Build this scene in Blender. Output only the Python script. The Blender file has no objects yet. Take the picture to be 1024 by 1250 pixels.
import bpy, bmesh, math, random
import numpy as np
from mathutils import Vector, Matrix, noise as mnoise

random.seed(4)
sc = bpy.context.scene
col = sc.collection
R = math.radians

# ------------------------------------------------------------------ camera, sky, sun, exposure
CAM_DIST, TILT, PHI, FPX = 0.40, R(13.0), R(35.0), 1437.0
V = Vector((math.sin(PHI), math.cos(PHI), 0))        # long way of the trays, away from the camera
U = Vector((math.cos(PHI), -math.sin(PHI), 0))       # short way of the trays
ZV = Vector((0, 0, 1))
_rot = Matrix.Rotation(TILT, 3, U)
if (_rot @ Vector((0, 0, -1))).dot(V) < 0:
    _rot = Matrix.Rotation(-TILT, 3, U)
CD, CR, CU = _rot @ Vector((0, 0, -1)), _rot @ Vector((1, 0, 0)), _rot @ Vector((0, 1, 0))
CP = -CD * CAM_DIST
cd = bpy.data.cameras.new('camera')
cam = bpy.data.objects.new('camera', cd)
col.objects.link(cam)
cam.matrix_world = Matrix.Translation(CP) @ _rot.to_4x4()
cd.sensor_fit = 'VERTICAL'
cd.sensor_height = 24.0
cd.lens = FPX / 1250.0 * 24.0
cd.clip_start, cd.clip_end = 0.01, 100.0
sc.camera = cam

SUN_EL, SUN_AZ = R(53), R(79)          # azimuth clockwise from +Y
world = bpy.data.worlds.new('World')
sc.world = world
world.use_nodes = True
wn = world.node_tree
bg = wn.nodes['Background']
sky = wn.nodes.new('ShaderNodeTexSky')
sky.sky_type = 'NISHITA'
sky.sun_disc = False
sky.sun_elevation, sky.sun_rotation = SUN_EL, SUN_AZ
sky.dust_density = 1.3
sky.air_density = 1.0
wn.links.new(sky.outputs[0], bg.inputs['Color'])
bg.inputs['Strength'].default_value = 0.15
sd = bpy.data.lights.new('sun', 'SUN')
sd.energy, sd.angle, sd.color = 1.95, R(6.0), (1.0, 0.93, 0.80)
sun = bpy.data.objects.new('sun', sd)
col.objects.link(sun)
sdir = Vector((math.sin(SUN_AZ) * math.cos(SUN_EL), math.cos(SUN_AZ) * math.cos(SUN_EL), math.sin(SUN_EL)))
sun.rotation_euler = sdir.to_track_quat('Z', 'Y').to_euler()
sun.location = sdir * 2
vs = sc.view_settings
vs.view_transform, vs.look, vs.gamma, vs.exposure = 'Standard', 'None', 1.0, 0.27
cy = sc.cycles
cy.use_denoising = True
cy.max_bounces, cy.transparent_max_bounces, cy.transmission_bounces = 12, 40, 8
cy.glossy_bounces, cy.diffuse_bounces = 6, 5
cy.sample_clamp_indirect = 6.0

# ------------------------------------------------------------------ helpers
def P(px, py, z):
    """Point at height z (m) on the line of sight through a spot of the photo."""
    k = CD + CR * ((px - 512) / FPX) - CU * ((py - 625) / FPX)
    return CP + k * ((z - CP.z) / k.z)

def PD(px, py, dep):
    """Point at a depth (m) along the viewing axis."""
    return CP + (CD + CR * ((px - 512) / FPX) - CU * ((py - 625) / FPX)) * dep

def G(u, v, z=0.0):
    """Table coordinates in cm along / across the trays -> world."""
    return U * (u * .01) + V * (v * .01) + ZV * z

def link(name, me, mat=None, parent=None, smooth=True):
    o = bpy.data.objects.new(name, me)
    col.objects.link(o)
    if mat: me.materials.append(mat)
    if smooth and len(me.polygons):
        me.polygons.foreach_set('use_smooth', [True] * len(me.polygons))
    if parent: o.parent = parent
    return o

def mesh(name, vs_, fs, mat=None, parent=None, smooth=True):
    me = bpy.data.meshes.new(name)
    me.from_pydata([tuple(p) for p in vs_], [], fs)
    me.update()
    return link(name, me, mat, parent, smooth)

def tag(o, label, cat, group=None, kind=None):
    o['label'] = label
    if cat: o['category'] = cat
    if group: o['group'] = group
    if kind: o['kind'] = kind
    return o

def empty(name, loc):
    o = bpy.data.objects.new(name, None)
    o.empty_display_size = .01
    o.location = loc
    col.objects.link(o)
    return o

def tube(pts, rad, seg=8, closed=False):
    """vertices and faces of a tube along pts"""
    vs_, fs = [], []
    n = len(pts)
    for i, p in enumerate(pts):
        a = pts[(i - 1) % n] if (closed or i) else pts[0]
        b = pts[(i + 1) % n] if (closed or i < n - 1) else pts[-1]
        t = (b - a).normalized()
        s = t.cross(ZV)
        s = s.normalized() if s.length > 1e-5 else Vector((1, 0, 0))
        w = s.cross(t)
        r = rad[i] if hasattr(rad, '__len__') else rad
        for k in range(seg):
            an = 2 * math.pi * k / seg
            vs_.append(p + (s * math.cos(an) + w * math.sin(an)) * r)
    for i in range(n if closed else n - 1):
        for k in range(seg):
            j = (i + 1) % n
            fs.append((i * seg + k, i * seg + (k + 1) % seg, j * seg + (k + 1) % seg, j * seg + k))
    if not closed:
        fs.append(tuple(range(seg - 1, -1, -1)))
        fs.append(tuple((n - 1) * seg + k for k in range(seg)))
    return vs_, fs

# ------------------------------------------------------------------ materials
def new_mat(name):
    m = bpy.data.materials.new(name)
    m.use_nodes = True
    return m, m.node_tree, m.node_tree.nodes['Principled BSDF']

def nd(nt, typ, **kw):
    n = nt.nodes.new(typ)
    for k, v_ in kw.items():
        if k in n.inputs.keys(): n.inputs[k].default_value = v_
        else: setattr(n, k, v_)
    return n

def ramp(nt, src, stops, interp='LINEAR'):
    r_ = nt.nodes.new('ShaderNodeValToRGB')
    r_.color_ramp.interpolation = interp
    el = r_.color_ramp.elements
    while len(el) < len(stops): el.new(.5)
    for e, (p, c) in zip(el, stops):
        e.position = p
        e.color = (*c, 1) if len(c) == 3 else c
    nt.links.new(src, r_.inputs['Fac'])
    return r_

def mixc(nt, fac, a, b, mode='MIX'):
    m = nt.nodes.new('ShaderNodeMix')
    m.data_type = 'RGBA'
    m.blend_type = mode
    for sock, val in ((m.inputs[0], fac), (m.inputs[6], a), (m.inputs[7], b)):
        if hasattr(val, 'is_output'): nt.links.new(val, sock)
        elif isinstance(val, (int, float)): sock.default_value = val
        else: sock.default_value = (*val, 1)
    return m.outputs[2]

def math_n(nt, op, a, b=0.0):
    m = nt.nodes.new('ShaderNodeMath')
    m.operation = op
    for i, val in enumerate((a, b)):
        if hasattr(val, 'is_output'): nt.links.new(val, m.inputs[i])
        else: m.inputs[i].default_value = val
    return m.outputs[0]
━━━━
*What to do*. Without changing anything, quote the lines from the top of the data to the line that contains "sc.camera = cam", including that line.

*Right answer*.
Build this scene in Blender. Output only the Python script. The Blender file has no objects yet. Take the picture to be 1024 by 1250 pixels.
import bpy, bmesh, math, random
import numpy as np
from mathutils import Vector, Matrix, noise as mnoise

random.seed(4)
sc = bpy.context.scene
col = sc.collection
R = math.radians

# ------------------------------------------------------------------ camera, sky, sun, exposure
CAM_DIST, TILT, PHI, FPX = 0.40, R(13.0), R(35.0), 1437.0
V = Vector((math.sin(PHI), math.cos(PHI), 0))        # long way of the trays, away from the camera
U = Vector((math.cos(PHI), -math.sin(PHI), 0))       # short way of the trays
ZV = Vector((0, 0, 1))
_rot = Matrix.Rotation(TILT, 3, U)
if (_rot @ Vector((0, 0, -1))).dot(V) < 0:
    _rot = Matrix.Rotation(-TILT, 3, U)
CD, CR, CU = _rot @ Vector((0, 0, -1)), _rot @ Vector((1, 0, 0)), _rot @ Vector((0, 1, 0))
CP = -CD * CAM_DIST
cd = bpy.data.cameras.new('camera')
cam = bpy.data.objects.new('camera', cd)
col.objects.link(cam)
cam.matrix_world = Matrix.Translation(CP) @ _rot.to_4x4()
cd.sensor_fit = 'VERTICAL'
cd.sensor_height = 24.0
cd.lens = FPX / 1250.0 * 24.0
cd.clip_start, cd.clip_end = 0.01, 100.0
sc.camera = cam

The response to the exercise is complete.